Christmas 1994 Holidays were not easy times. Maybe I tried too hard the first year. I wanted so much for it to be a good Christmas for Mama, but all the preparations I was doing made her nervous. I did slow down enough to involve her once, and that first Christmas I was with her, she seemed to enjoy spreading icing on cookies, though I did have to guide her back to the cookies or she would have spread it all over the wax paper. Although she did seem to enjoy the tree at times, at other times she seemed impatient for it to be taken down, and one day soon after Christmas, she demanded that it be done immediately. The next Christmas, I just did a small tabletop tree, and that seemed to work better, except by then she was at the point where she hardly noticed anything.
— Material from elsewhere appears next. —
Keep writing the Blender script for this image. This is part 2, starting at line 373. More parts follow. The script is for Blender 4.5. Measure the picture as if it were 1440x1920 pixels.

When I took her to see the tree, she would touch everything else on the table but the tree, and say "It's pretty." Both Christmases we had the family get-together at my sister's house on Christmas Day. I invited the family to drop in at different times for finger foods on Christmas Eve, since there were some who couldn't make it on Christmas Day. My mother seemed much more calm when fewer people were there at once.
Fourth of July 1995 Any change in the routine usually brought resistance, and this made any holiday a difficult time. On the Fourth of July, my mother didn't want to go out to the backyard at my sister's for the family cookout. Finally, we persuaded her to, telling her that everyone was there because they loved her and wanted to be with her. She ate, but not very well, and she wasn't happy. Then a niece brought a puppy and put it in Mama's lap. The rest of the day she was smiling and content, very happy to just sit and hold the puppy. After that, at family gatherings, if there was a pet around, it was in my mother's lap.
April 1995 My mother's 79th birthday was special. There was no party, no family dinner. Still, she must have sensed something was going on, because she wasn't in a good mood early that day. I baked a cake and wrapped her present. Then I asked her to come to the table in the kitchen. She came, and she smiled when she saw the cake and the present. She even blew out the candles on the cake. She opened my present then. It wasn't much, but it seemed to change the mood of the day; she was happy the rest of the day. We took a walk, and we were still sitting on the bench in the garden when my sister got home from work and brought her present, which my mother opened right there in the garden. It was a simple way to celebrate a birthday, but very special.